Now, onto what Mr. Grudem says.  I was going to explain why each quote was significant to shaping my beliefs on this matter...but a commentary would make this post far too long...so I'll just post these quotes and then give some concluding comments (all quotes are taken from Grudem's book:  "Systematic Theology: An Introduction to Biblical Doctrine").

Election is Paul's guarantee that there will be some success for his evangelism, for he knows that some of the people he speaks to will be the elect, and they will believe the gospel and be saved.  It is as if someone invited us to come fishing and said, "I guarantee that you will catch some fish -- they are hungry and waiting." (pg. 674)

God's act of election was neither impersonal nor mechanistic, but was permeated with personal love for those whom he chose. (pg. 674)

If the ultimate determining factor in whether we will be saved or not is our own decision to accept Christ, then we shall be more inclined to think that we deserve some credit for the fact that we were saved:  in distinction from other people who will continue to reject Christ, we were wise enough in our own judgment or good enough in our moral tendencies or perceptive enough in our spiritual capacities to decide to believe in Christ.  But once we begin to think this way then we seriously diminish the glory that is to be given to God for our salvation.  (pg. 678)

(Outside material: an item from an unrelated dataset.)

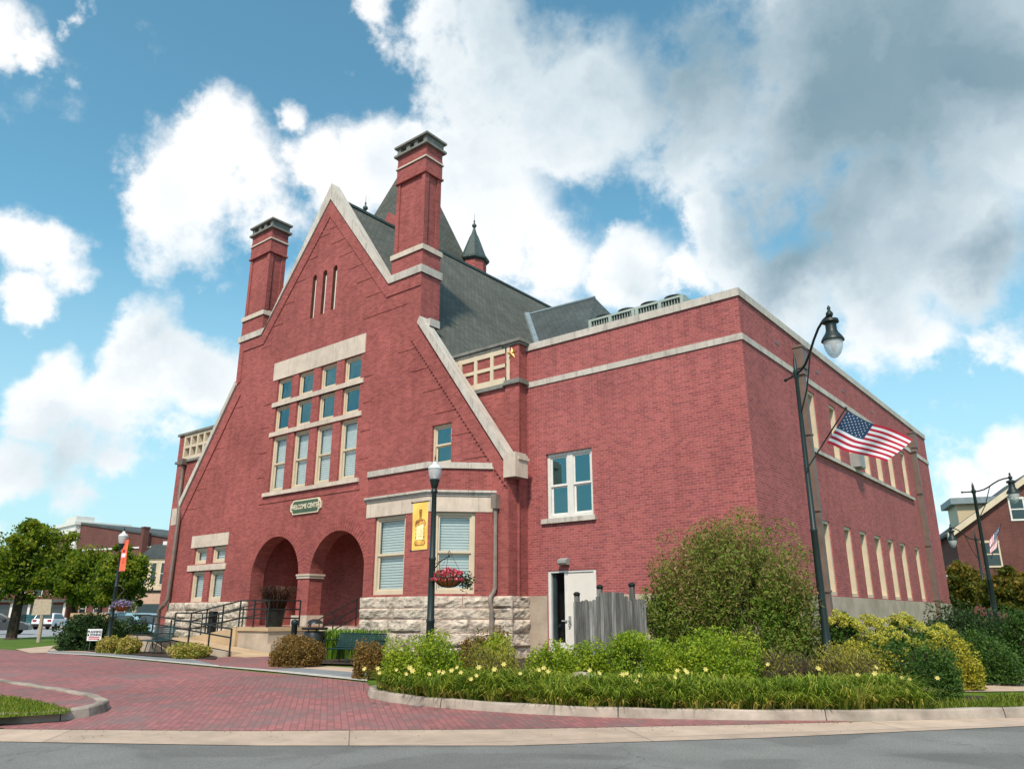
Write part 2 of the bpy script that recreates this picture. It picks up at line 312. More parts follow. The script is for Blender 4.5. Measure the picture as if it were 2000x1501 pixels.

The doctrine of election tells us that I am a Christian simply because God in eternity past decided to set his love on me.  But why did he decide to set his love on me?  Not for anything good in me, but simply because he decided to love me.  There is no more ultimate reason than that.  It humbles us before God to think in this way.  It makes us realize that we have no claim on God's grace whatsoever.  Our salvation is totally due to grace alone.  Our only appropriate response is to give God eternal praise. (pg. 687)

There were many more things that Grudem said as well, that I didn't include in these quotes, and that's the fact that even though God sovereignly chooses us for salvation...from our perspective, we choose to believe, but this is only because God sovereignly ordained it to happen.

So...where am I on this?  I really don't know...I think I'm too uneducated to say for certain what I believe yet.  We're going to be discussing the Calvinism vs. Arminian debate in class, so I'm looking forward to looking more closely at the Biblical Arguments for both.  I hope and pray, though, that whatever I decide to believe, or "lean toward"...I will attempt to, by God's abundant grace, be humble and gracious and faithful to the Word in the midst of it all...and that I will be more faithful to the Word, than the traditions of man.